CONTEXT: This J story is finely worked to include
two insertions from a separate version, P, signified by redundancy and idiom. Priestly
narrative is spare: conflict, separation, geography. The action proceeds
smoothly if you skip the italicized lines but including them adds a nice touch
to the story.
“Then” in 7b, about the C’na’ani and P’rizi, then a
historical gloss, i.e. an explanatory comment inserted by a later hand to
inform us that the indigenous population was no longer there at the time of the
narrator. Verse 10b, describing the former fertility of S’dom is a gloss pointing
to ch. 19, but, like the P insertions, we can read the words as appropriate
literary imagery. (Parentheses indicate glosses.)
Note
the use of “tent” as a verb. Avram and Lot were nomads accustomed to migrating
to greener pastures with their flocks.
SIGNIFICANT
NAMES: Eloney Mamre means “trees (oaks?) of Mamre.” Mamre may be a place name
or the name of a landowner as in the next chapter. As in the preceding chapter,
the tree is likely a shrine/landmark.
Negev
means “south” and I treat it as proper noun as in modern Hebrew. It refers to
the surroundings of B’er Sheva and further south.
2Avram was very substantial in livestock, silver,
and gold. 3From the Negev he went on his journey to BetEl, to the
site where his tent had stood in the beginning, between BetEl and the Ai, 4to
the site of the altar he had built there at the first, and he called out in Yahh’s
name.
5Lot,
traveling with Avram, also had flocks, cattle, and tents. 6The land
couldn’t sustain them dwelling together. Their
possessions being so great they could not dwell together.
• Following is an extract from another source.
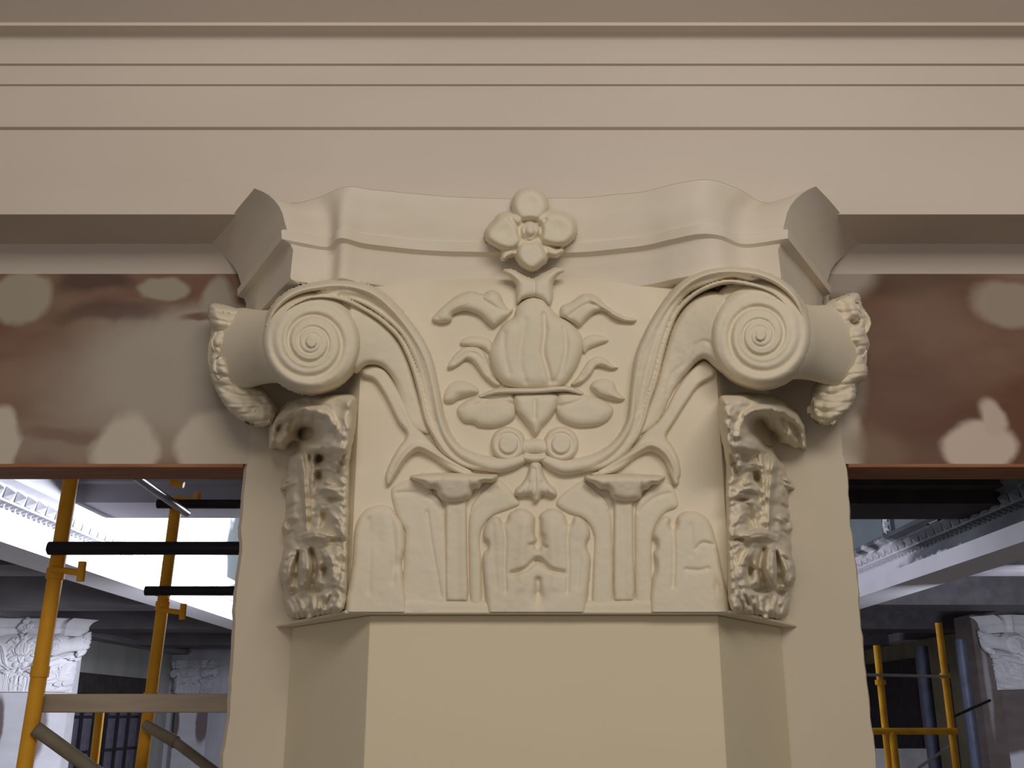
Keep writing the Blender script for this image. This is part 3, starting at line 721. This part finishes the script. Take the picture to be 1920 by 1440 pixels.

7There was a dispute between the herdsmen of Avram
and the herdsmen of Lot. (The
K’na’ani and the P’rizi were then dwelling in the land.)
8Avram
said to Lot: “Please, let there be no disputing between me and you and between
my herdsmen and yours, for we are brotherly men. 9Doesn’t the whole
land lie before you? Separate from me. If you go left I’ll go right. If you go
right, I’ll go left.”
10Lot
looked around and saw the whole flat of the Yarden all well watered. (Prior to
Yahh’s destroying S’dom and Amorah it was like the Garden of Yahh. It was like
the land of Mitsrayim till you come to Tsoar.) 11So Lot chose for
himself the whole flat of the Yarden and migrated east, tenting as far as
S’dom. They separated, one from his
brother. 12Avram lived in the Land of K’na’an and Lot among the
villages of the flat.13The men of S’dom were very wicked,
sinners against Yahh.
14Yahh
said to Avram, after Lot had separated from him, “Look around and see from
where you stand, northward, southward, eastward, and westward. 15All
the land that you see I give you and your seed, for eternity. 16I
will set your seed like the dust of the land so that if anyone can count the
dust of the land your seed will be countable. 17Up! Walk about the
landits length and width–for I give it to you.”
18So
Avram tented and arrived to dwell at Eloney Mamre in Hevron. There he built an altar to Yahh.